Here’s my attempt to understand it:

  • The GI or Glycemic Index …’ – readers are being asked to understand that ‘or’ in this sentence indicates that ‘Glycemic Index’ is an explanation of ‘GI’ – ‘or’ is taking a coordinating role, rather that a comparing role. Maybe it would be easier to use the standard business approach (‘The Glycemic Index (GI) is …’). Or maybe GI is such a common concept that it doesn’t need to be spelled out.
  • ‘… is a classification based on …’ – it seems a pity to use the heavy noun ‘classification’ when simple words would be easier to understand; perhaps ‘GI measures’ could be used.
  • ‘.. how quickly or slowly …’ – I wonder why the writer has included ‘or slowly’ here; simply saying that GI is a measure of ‘how quickly’ would be enough.

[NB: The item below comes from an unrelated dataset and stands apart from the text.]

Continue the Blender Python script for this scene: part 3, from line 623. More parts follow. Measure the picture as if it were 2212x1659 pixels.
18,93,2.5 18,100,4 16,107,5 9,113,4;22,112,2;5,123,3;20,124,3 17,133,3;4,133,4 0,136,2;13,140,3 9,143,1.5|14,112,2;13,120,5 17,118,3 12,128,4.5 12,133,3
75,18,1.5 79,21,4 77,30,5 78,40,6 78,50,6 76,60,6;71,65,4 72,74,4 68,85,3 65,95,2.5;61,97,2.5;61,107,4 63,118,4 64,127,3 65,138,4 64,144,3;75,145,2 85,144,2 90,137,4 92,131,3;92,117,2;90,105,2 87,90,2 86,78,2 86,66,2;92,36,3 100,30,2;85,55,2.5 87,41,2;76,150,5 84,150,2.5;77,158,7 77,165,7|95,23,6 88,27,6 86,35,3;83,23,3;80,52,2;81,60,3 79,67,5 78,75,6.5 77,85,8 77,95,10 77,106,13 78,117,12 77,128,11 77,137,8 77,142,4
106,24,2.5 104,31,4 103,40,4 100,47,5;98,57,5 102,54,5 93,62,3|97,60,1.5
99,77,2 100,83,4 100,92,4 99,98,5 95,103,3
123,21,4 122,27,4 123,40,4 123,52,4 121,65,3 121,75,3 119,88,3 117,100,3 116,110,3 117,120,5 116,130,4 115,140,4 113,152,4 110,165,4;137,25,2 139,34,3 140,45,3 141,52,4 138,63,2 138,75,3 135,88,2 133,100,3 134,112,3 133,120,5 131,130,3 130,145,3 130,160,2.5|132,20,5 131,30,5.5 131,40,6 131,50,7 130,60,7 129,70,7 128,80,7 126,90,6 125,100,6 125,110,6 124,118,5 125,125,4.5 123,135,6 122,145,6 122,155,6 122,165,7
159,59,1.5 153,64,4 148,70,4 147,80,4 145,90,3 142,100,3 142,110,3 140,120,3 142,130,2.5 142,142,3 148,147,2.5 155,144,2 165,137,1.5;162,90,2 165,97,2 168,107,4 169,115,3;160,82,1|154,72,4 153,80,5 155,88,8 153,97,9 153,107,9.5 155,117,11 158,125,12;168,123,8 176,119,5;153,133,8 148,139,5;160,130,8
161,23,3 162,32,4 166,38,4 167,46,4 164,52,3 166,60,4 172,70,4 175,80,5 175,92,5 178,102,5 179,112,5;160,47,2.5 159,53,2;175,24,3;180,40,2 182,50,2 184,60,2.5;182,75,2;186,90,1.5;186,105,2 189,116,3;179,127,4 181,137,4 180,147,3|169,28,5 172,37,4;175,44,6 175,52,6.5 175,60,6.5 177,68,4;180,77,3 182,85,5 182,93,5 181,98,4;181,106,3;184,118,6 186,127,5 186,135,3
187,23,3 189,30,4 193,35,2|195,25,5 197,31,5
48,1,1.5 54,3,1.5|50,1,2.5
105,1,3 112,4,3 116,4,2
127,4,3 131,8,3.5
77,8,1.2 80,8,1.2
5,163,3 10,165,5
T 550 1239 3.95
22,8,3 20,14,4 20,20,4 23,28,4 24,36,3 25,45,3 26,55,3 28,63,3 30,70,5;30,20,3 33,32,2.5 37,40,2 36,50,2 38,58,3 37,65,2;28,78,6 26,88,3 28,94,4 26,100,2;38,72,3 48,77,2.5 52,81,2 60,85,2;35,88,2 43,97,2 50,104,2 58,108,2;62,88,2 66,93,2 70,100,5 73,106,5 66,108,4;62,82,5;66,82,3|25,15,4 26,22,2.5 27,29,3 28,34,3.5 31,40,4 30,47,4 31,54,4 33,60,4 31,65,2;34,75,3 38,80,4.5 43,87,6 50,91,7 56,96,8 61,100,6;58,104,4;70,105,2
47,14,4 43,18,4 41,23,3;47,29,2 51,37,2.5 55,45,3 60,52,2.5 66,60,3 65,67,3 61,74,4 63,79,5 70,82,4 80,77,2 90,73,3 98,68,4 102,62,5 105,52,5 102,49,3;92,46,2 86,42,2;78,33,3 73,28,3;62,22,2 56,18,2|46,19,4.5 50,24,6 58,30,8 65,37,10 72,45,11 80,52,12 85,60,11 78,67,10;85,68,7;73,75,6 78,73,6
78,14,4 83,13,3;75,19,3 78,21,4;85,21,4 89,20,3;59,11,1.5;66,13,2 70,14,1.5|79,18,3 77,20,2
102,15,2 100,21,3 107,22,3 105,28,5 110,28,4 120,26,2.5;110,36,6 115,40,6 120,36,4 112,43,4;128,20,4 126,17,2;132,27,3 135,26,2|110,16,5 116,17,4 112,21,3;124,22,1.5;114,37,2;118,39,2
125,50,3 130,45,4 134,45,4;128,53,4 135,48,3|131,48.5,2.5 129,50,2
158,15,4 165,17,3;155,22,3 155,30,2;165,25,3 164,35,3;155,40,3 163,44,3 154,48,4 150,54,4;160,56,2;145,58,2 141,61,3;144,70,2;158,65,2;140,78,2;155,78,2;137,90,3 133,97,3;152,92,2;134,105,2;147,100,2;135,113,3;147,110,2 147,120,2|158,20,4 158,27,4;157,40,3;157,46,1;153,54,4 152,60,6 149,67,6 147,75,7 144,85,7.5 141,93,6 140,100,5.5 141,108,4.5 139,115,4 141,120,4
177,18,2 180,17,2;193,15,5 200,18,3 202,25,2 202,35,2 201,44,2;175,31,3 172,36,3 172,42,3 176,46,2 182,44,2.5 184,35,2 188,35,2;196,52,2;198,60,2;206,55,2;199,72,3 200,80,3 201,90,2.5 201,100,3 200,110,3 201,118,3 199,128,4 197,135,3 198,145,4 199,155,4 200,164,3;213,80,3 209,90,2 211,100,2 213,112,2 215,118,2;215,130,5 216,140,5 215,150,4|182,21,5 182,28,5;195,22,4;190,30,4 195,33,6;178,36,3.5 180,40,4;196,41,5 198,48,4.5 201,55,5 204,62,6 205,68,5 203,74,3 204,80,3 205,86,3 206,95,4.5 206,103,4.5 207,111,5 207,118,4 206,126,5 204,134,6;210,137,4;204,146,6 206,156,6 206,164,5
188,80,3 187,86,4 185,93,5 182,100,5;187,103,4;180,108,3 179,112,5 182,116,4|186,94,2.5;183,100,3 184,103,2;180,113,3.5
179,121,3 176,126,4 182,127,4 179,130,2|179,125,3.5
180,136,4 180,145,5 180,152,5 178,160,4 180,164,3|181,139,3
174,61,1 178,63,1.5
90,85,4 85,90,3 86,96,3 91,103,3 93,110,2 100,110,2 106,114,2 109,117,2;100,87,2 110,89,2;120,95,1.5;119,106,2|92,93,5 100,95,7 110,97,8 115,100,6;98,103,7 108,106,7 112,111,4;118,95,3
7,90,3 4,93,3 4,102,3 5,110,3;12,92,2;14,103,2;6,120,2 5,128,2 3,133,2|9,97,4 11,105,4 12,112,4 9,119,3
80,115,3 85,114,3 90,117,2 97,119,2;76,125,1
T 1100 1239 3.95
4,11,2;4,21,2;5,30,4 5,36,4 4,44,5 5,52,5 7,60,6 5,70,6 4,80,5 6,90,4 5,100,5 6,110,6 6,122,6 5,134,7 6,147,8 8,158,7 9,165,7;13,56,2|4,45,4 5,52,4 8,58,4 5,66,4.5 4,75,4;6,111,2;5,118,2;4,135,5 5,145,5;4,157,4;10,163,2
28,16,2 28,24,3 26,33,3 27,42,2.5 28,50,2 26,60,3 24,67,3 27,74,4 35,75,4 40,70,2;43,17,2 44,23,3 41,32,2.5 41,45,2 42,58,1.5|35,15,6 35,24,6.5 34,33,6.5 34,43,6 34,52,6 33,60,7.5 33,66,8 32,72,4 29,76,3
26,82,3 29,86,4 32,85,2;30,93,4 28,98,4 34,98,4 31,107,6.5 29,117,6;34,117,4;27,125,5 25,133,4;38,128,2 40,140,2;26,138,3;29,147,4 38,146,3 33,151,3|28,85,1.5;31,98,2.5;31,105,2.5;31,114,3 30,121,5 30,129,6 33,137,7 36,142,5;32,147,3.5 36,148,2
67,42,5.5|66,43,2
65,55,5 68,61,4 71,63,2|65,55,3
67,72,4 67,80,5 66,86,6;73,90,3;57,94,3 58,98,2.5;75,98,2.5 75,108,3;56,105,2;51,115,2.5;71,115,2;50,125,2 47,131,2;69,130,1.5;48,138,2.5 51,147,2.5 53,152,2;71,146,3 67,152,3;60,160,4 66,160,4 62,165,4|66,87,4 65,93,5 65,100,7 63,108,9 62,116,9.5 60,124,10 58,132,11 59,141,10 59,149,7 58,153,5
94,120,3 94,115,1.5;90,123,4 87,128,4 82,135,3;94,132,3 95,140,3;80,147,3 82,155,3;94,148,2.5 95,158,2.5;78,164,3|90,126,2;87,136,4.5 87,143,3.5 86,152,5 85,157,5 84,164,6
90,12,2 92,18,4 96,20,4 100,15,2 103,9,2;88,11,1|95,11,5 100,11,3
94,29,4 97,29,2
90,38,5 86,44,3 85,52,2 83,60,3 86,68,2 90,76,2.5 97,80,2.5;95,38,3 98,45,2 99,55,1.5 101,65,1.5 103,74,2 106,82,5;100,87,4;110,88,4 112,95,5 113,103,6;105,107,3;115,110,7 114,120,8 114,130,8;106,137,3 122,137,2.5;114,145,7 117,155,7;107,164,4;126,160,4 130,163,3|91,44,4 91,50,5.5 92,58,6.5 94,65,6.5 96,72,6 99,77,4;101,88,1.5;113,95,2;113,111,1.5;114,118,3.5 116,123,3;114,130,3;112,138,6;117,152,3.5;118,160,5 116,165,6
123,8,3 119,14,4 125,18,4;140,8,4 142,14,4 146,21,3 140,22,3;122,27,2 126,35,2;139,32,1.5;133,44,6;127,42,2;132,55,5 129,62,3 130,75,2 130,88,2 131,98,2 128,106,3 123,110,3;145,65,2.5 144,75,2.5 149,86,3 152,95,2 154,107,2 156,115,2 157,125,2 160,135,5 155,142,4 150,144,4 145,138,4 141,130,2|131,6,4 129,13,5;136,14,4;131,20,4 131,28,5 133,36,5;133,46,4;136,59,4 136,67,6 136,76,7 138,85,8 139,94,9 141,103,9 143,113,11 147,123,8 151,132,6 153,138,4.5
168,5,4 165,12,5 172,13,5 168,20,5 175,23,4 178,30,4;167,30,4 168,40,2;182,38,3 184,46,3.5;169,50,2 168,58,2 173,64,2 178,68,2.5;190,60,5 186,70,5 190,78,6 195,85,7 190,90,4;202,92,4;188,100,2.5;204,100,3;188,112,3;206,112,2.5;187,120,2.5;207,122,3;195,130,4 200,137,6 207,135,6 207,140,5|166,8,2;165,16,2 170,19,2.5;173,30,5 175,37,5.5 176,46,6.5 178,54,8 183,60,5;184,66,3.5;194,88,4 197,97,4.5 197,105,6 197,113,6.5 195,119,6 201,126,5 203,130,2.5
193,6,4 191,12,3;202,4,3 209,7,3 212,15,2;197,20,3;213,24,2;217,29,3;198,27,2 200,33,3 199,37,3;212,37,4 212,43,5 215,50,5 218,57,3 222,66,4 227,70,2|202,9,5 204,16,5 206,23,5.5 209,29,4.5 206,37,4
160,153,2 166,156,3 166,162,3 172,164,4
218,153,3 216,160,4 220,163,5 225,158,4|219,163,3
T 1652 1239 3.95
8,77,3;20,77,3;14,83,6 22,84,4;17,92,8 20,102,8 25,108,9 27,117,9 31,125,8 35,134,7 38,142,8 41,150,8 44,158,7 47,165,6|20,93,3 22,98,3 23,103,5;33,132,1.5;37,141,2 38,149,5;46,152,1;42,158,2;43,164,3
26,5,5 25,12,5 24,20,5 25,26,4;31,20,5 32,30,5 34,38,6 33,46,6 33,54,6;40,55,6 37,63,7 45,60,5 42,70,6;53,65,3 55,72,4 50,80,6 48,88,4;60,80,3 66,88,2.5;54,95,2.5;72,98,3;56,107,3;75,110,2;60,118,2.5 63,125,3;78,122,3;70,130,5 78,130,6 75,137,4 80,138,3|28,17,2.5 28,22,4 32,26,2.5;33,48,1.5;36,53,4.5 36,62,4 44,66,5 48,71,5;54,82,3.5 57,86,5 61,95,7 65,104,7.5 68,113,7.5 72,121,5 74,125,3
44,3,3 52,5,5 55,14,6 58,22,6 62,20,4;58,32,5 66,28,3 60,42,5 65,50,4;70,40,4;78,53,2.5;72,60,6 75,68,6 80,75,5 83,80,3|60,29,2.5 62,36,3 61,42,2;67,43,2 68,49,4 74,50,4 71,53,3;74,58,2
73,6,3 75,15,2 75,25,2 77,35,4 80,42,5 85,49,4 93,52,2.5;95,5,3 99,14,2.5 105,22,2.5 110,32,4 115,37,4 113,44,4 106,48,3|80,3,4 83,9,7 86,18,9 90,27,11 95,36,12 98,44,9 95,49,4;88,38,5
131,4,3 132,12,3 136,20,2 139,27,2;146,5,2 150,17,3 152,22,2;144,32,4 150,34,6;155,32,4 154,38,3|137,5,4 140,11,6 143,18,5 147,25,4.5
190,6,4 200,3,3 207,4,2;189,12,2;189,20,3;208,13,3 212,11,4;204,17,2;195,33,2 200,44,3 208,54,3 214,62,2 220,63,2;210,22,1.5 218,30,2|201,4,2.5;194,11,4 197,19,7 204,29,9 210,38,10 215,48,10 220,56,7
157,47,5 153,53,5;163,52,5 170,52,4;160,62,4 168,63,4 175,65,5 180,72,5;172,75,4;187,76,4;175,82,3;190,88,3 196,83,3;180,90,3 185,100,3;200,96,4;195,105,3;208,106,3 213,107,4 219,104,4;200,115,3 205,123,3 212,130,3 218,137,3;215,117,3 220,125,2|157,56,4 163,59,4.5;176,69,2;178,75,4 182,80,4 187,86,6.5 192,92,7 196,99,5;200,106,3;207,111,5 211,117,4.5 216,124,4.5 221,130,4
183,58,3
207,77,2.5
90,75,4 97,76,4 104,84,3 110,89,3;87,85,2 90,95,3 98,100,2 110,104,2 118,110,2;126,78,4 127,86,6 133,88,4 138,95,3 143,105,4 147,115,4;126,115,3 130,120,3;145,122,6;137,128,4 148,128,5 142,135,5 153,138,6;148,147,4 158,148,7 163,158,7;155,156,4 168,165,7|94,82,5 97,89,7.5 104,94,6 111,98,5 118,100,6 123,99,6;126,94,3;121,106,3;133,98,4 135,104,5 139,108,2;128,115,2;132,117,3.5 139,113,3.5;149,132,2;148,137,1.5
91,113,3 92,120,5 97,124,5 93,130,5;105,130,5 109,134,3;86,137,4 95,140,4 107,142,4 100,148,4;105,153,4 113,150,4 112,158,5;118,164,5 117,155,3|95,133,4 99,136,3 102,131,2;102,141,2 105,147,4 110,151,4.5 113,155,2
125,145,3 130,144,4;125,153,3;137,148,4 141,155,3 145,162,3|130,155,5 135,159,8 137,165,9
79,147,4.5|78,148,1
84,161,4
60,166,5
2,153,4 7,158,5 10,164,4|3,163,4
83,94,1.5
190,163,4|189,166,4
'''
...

Of course, the real problem with this sentence is that it doesn’t communicate much. Does it help cereal eaters to know that GI measures the speed of glucose absorption? Does the information help people to make their breakfast cereal choices?


I wonder whether something like this might work better:

The GI measures how quickly carbohydrate is absorbed into the bloodstream. It ranks foods on a scale from 1 to 100. Breakfast cereals that are low GI (below xx) are absorbed slowly and provide long-lasting energy.

I’m interested that Kellogg’s uses the American spelling ‘glycemic’ on their Australian cereals (instead of the British convention of ‘glycaemic’). Australians can’t seem to figure out how to spell this word!